At this stage, resistance often appears as egotism—overanalyzing or devaluing achievements. For instance, a person might downplay their financial success by focusing on perceived shortcomings rather than celebrating progress. Such resistance limits personal growth and hinders the development of a healthy self-concept.

To complete this phase successfully, individuals must ask:

  • “What does this financial achievement say about who I am?”
  • “How does it reflect my values and goals?”

By answering these questions, they can integrate new experiences into their identity, fostering confidence and motivation.

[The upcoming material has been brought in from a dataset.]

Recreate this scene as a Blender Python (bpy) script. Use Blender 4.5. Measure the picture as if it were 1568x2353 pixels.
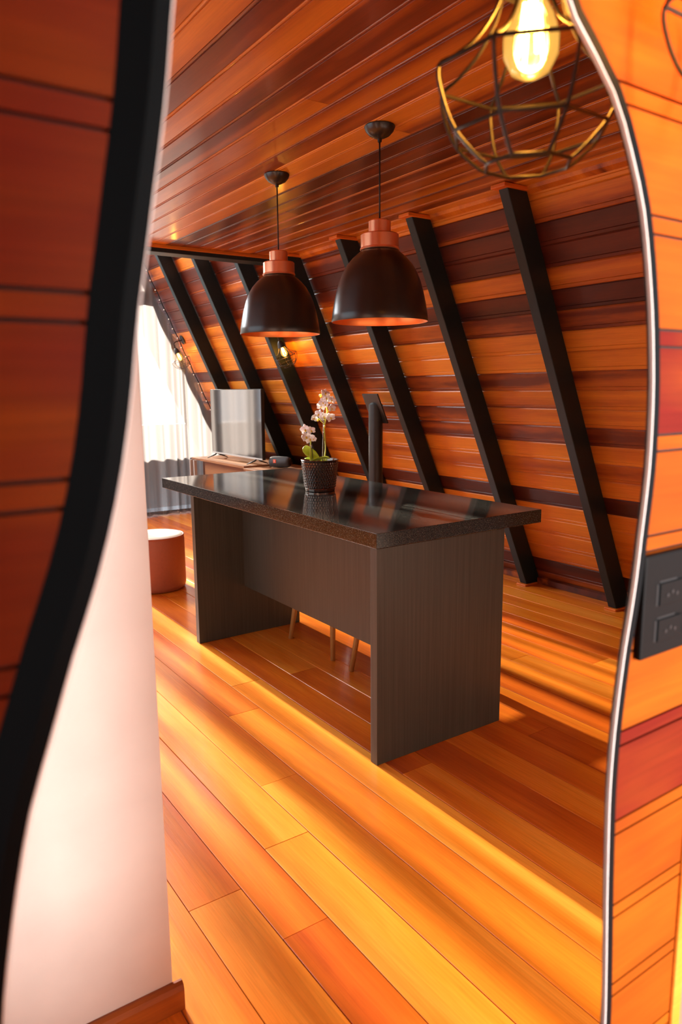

Mechanisms of Resistance: Barriers to Financial Growth

Interruptions in the cycle of experience often stem from societal influences, family dynamics, or past traumas. These interruptions manifest as psychological mechanisms that derail financial decisions:

  • Confluence: Blurring personal boundaries with external values.
  • Introjection: Absorbing unexamined beliefs that hinder financial actions.
  • Projection: Externalizing internal fears onto others, preventing authentic engagement.
  • Retroflexion and Deflection: Avoiding satisfaction through self-denial or impulsive actions.
  • Egotism: Devaluing achievements and limiting growth.

Working through these mechanisms requires awareness, self-compassion, and a willingness to challenge deeply held assumptions.


Money and Personal Growth: Aligning Resources with Purpose

Money is more than a means of exchange; it is a tool for self-expression, growth, and connection. A healthy relationship with money allows individuals to meet both practical and higher-order needs. Whether through investing in education, pursuing passions, or supporting others, financial freedom fosters personal and societal transformation.

By engaging fully with the cycle of experience, individuals can:

  • Recognize genuine needs.
  • Align actions with values.
  • Reflect on their financial journey to build a meaningful self-concept.

Ultimately, money is not about what we have but about who we become. It empowers us to shape our reality, express our unique potential, and contribute to the world in ways that align with our highest aspirations.